EXERCISE DESCRIPTION:
Exactly retype the lines of the material from its first line to the line with "link('panel', pydata('panel', [(0.006, a, b)", including both.

────────

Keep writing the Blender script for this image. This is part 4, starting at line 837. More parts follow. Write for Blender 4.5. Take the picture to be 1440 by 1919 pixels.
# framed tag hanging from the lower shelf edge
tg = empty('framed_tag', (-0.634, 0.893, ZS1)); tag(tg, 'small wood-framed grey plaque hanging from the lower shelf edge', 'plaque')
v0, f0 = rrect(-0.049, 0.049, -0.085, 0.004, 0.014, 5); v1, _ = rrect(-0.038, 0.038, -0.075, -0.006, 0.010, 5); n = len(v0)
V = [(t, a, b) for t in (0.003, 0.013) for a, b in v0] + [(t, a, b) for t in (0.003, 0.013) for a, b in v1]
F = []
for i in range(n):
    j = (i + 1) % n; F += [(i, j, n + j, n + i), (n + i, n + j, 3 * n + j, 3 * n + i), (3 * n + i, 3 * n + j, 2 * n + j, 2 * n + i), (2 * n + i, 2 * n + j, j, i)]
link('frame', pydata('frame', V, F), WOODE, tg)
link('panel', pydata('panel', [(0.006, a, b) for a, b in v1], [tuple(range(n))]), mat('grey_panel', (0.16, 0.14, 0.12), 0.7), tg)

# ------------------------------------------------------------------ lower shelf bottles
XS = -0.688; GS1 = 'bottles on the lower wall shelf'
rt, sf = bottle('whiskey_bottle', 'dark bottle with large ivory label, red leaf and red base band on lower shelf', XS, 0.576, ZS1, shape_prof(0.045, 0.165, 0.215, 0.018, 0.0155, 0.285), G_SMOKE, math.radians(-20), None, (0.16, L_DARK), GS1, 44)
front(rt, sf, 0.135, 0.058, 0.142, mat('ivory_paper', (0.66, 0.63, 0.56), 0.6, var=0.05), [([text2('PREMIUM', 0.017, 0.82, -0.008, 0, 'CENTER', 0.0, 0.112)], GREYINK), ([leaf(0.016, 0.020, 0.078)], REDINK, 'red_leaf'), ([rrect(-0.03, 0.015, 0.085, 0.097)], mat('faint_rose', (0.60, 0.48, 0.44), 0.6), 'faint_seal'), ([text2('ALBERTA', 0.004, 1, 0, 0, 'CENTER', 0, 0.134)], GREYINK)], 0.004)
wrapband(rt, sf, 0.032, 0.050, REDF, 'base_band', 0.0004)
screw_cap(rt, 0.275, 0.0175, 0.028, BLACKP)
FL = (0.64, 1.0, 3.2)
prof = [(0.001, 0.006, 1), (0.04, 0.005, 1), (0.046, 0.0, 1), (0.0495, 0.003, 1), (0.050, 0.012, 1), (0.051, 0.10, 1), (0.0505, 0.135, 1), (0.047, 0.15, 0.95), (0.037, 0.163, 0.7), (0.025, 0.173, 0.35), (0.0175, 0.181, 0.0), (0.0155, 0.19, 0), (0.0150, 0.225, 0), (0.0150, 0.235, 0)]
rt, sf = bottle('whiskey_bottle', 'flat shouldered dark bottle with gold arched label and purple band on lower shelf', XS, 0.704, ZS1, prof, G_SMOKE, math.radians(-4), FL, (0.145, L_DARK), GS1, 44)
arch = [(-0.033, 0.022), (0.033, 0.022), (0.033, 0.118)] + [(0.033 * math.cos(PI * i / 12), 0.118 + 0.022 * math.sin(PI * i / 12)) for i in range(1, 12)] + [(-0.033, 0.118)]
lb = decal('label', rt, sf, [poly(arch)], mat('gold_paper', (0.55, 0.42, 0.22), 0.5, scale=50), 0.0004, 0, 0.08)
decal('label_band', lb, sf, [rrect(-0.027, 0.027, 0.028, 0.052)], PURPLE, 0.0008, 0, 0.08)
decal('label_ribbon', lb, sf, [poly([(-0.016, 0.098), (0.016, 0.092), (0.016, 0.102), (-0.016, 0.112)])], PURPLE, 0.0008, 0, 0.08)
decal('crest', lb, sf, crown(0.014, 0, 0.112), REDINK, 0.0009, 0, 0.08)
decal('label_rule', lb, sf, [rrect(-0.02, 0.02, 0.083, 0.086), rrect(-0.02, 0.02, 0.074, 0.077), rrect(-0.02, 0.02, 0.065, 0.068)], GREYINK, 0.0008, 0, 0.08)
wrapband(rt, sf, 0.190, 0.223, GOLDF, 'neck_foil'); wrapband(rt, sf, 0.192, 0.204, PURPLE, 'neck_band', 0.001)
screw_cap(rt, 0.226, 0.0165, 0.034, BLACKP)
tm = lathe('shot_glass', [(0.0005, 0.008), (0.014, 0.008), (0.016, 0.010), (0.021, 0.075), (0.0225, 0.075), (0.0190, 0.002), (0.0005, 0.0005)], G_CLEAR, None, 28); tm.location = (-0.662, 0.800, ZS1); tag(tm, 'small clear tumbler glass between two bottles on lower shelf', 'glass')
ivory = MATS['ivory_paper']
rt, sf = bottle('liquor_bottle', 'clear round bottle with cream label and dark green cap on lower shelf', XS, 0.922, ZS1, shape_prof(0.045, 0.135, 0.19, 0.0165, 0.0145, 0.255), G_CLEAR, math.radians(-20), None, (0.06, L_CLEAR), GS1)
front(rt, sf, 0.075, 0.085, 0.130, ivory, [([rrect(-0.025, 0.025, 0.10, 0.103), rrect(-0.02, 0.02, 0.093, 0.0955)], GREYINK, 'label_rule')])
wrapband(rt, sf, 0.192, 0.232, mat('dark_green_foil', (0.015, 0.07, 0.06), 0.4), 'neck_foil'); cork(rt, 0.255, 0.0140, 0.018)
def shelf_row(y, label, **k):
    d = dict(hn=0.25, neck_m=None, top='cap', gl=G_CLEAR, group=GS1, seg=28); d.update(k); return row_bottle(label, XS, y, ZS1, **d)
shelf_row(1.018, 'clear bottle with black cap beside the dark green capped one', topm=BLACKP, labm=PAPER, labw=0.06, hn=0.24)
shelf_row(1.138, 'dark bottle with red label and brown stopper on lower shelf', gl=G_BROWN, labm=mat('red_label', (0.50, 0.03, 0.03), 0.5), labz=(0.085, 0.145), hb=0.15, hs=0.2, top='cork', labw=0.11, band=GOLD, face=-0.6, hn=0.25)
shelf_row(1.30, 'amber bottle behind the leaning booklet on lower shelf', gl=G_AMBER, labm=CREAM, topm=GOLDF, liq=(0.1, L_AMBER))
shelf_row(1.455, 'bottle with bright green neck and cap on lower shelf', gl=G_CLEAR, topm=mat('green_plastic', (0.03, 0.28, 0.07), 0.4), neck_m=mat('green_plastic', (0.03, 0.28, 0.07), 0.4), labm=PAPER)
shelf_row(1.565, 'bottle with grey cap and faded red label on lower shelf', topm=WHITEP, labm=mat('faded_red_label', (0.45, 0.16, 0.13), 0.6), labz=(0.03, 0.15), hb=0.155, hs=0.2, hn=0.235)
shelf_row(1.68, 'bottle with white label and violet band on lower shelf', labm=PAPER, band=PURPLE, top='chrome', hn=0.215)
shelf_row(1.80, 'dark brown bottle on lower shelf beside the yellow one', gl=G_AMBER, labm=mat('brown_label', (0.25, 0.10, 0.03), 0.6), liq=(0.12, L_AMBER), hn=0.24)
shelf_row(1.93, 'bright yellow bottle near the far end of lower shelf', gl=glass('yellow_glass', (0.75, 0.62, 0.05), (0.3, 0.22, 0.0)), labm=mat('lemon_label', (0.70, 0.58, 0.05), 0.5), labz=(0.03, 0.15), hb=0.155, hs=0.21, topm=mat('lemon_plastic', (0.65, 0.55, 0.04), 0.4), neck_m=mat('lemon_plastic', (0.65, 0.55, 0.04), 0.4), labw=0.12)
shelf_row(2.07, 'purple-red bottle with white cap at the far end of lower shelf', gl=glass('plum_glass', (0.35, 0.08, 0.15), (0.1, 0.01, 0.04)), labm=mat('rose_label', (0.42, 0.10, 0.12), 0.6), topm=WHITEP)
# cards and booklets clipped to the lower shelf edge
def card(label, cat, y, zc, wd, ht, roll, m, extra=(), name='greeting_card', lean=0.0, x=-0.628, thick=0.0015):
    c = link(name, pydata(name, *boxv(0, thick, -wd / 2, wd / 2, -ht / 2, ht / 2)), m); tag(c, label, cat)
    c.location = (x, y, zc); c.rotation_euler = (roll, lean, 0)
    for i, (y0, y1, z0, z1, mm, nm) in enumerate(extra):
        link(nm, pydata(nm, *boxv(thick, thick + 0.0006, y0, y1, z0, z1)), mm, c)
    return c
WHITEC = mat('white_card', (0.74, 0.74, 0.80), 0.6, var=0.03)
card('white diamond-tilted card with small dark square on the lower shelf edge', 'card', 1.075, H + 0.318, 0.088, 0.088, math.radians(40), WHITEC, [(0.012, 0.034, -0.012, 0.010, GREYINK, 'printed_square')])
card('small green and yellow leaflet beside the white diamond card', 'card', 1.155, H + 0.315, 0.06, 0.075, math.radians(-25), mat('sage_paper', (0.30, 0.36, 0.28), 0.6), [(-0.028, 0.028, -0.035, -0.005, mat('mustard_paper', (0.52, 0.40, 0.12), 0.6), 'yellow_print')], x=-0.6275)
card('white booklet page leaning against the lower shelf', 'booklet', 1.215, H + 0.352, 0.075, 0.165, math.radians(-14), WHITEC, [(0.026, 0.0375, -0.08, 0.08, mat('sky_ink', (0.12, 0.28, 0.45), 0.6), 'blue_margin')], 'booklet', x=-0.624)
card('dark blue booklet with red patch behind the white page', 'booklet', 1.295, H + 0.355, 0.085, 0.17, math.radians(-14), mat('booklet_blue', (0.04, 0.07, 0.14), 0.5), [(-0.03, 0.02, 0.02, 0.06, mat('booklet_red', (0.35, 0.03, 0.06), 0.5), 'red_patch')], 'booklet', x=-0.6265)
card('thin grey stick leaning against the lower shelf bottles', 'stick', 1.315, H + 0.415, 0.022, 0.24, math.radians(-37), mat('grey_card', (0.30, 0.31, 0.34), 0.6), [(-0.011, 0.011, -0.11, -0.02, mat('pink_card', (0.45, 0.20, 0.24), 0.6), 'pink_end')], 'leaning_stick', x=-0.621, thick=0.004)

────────

COMPLETE OUTPUT:
Keep writing the Blender script for this image. This is part 4, starting at line 837. More parts follow. Write for Blender 4.5. Take the picture to be 1440 by 1919 pixels.
# framed tag hanging from the lower shelf edge
tg = empty('framed_tag', (-0.634, 0.893, ZS1)); tag(tg, 'small wood-framed grey plaque hanging from the lower shelf edge', 'plaque')
v0, f0 = rrect(-0.049, 0.049, -0.085, 0.004, 0.014, 5); v1, _ = rrect(-0.038, 0.038, -0.075, -0.006, 0.010, 5); n = len(v0)
V = [(t, a, b) for t in (0.003, 0.013) for a, b in v0] + [(t, a, b) for t in (0.003, 0.013) for a, b in v1]
F = []
for i in range(n):
    j = (i + 1) % n; F += [(i, j, n + j, n + i), (n + i, n + j, 3 * n + j, 3 * n + i), (3 * n + i, 3 * n + j, 2 * n + j, 2 * n + i), (2 * n + i, 2 * n + j, j, i)]
link('frame', pydata('frame', V, F), WOODE, tg)
link('panel', pydata('panel', [(0.006, a, b) for a, b in v1], [tuple(range(n))]), mat('grey_panel', (0.16, 0.14, 0.12), 0.7), tg)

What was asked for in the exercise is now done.